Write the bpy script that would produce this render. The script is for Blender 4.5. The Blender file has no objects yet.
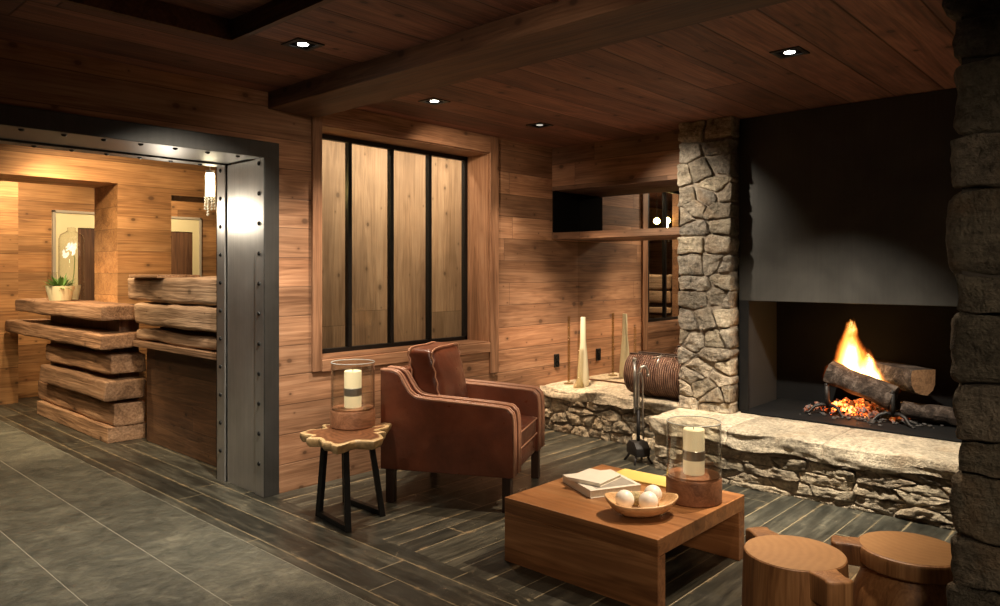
import bpy, bmesh, math, random
from mathutils import Vector, Matrix, noise, Euler

R = math.radians
PI = math.pi
sc = bpy.context.scene
COL = sc.collection

# ------------------------------------------------------------------ basics
def setp(o, label=None, cat=None, group=None, kind=None):
    if label: o['label'] = label
    if cat: o['category'] = cat
    if group: o['group'] = group
    if kind: o['kind'] = kind
    return o

def empty(name, loc=(0, 0, 0), rz=0.0, label=None, cat=None, group=None, kind=None):
    o = bpy.data.objects.new(name, None)
    o.empty_display_size = 0.1
    o.location = loc
    o.rotation_euler = (0, 0, rz)
    COL.objects.link(o)
    return setp(o, label, cat, group, kind)

def link(name, bm, mats, parent=None, smooth=False, label=None, cat=None, group=None, kind=None, angle=None):
    me = bpy.data.meshes.new(name)
    bmesh.ops.recalc_face_normals(bm, faces=bm.faces[:])
    bm.to_mesh(me); bm.free()
    if not isinstance(mats, (list, tuple)): mats = [mats]
    for m in mats: me.materials.append(m)
    if smooth:
        for p in me.polygons: p.use_smooth = True
        if angle: me.set_sharp_from_angle(angle=R(angle))
    o = bpy.data.objects.new(name, me)
    COL.objects.link(o)
    if parent is not None: o.parent = parent
    return setp(o, label, cat, group, kind)

def nvec(p):
    return Vector((noise.noise(p), noise.noise(p + Vector((31.4, 7.9, 2.3))), noise.noise(p + Vector((5.7, 43.1, 17.2)))))

def NB(): return bmesh.new()

def merge(bm, b2, mi=None, M=None):
    if M is not None: bmesh.ops.transform(b2, matrix=M, verts=b2.verts[:])
    if mi is not None:
        for f in b2.faces: f.material_index = mi
    me = bpy.data.meshes.new('tmp'); b2.to_mesh(me); b2.free()
    bm.from_mesh(me); bpy.data.meshes.remove(me)

def box(bm, x0, x1, y0, y1, z0, z1, bev=0.0, seg=2, mi=None, M=None):
    b = bmesh.new()
    bmesh.ops.create_cube(b, size=1)
    for v in b.verts:
        v.co = Vector(((x0 + x1) / 2 + v.co.x * (x1 - x0), (y0 + y1) / 2 + v.co.y * (y1 - y0), (z0 + z1) / 2 + v.co.z * (z1 - z0)))
    if bev > 0:
        bmesh.ops.bevel(b, geom=b.edges[:], offset=bev, segments=seg, profile=.5, affect='EDGES')
    merge(bm, b, mi, M)

def lathe(bm, prof, seg=32, c=(0, 0, 0), mi=None, M=None, rfun=None):
    b = bmesh.new(); rings = []
    for (r, z) in prof:
        if r < 1e-6:
            rings.append([b.verts.new((c[0], c[1], c[2] + z))])
        else:
            ring = []
            for i in range(seg):
                a = 2 * PI * i / seg
                k = rfun(a, z) if rfun else 1
                ring.append(b.verts.new((c[0] + r * k * math.cos(a), c[1] + r * k * math.sin(a), c[2] + z)))
            rings.append(ring)
    for A, B in zip(rings[:-1], rings[1:]):
        if len(A) == 1 and len(B) == 1: continue
        for i in range(seg):
            j = (i + 1) % seg
            if len(A) == 1: b.faces.new((A[0], B[i], B[j]))
            elif len(B) == 1: b.faces.new((A[i], A[j], B[0]))
            else: b.faces.new((A[i], A[j], B[j], B[i]))
    merge(bm, b, mi, M)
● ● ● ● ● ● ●
WHAT IS BEING ASKED —
With the pictures left out, transcribe the material exactly.

FINISHED ANSWER —
Write the bpy script that would produce this render. The script is for Blender 4.5. The Blender file has no objects yet.
import bpy, bmesh, math, random
from mathutils import Vector, Matrix, noise, Euler

R = math.radians
PI = math.pi
sc = bpy.context.scene
COL = sc.collection

# ------------------------------------------------------------------ basics
def setp(o, label=None, cat=None, group=None, kind=None):
    if label: o['label'] = label
    if cat: o['category'] = cat
    if group: o['group'] = group
    if kind: o['kind'] = kind
    return o

def empty(name, loc=(0, 0, 0), rz=0.0, label=None, cat=None, group=None, kind=None):
    o = bpy.data.objects.new(name, None)
    o.empty_display_size = 0.1
    o.location = loc
    o.rotation_euler = (0, 0, rz)
    COL.objects.link(o)
    return setp(o, label, cat, group, kind)

def link(name, bm, mats, parent=None, smooth=False, label=None, cat=None, group=None, kind=None, angle=None):
    me = bpy.data.meshes.new(name)
    bmesh.ops.recalc_face_normals(bm, faces=bm.faces[:])
    bm.to_mesh(me); bm.free()
    if not isinstance(mats, (list, tuple)): mats = [mats]
    for m in mats: me.materials.append(m)
    if smooth:
        for p in me.polygons: p.use_smooth = True
        if angle: me.set_sharp_from_angle(angle=R(angle))
    o = bpy.data.objects.new(name, me)
    COL.objects.link(o)
    if parent is not None: o.parent = parent
    return setp(o, label, cat, group, kind)

def nvec(p):
    return Vector((noise.noise(p), noise.noise(p + Vector((31.4, 7.9, 2.3))), noise.noise(p + Vector((5.7, 43.1, 17.2)))))

def NB(): return bmesh.new()

def merge(bm, b2, mi=None, M=None):
    if M is not None: bmesh.ops.transform(b2, matrix=M, verts=b2.verts[:])
    if mi is not None:
        for f in b2.faces: f.material_index = mi
    me = bpy.data.meshes.new('tmp'); b2.to_mesh(me); b2.free()
    bm.from_mesh(me); bpy.data.meshes.remove(me)

def box(bm, x0, x1, y0, y1, z0, z1, bev=0.0, seg=2, mi=None, M=None):
    b = bmesh.new()
    bmesh.ops.create_cube(b, size=1)
    for v in b.verts:
        v.co = Vector(((x0 + x1) / 2 + v.co.x * (x1 - x0), (y0 + y1) / 2 + v.co.y * (y1 - y0), (z0 + z1) / 2 + v.co.z * (z1 - z0)))
    if bev > 0:
        bmesh.ops.bevel(b, geom=b.edges[:], offset=bev, segments=seg, profile=.5, affect='EDGES')
    merge(bm, b, mi, M)

def lathe(bm, prof, seg=32, c=(0, 0, 0), mi=None, M=None, rfun=None):
    b = bmesh.new(); rings = []
    for (r, z) in prof:
        if r < 1e-6:
            rings.append([b.verts.new((c[0], c[1], c[2] + z))])
        else:
            ring = []
            for i in range(seg):
                a = 2 * PI * i / seg
                k = rfun(a, z) if rfun else 1
                ring.append(b.verts.new((c[0] + r * k * math.cos(a), c[1] + r * k * math.sin(a), c[2] + z)))
            rings.append(ring)
    for A, B in zip(rings[:-1], rings[1:]):
        if len(A) == 1 and len(B) == 1: continue
        for i in range(seg):
            j = (i + 1) % seg
            if len(A) == 1: b.faces.new((A[0], B[i], B[j]))
            elif len(B) == 1: b.faces.new((A[i], A[j], B[0]))
            else: b.faces.new((A[i], A[j], B[j], B[i]))
    merge(bm, b, mi, M)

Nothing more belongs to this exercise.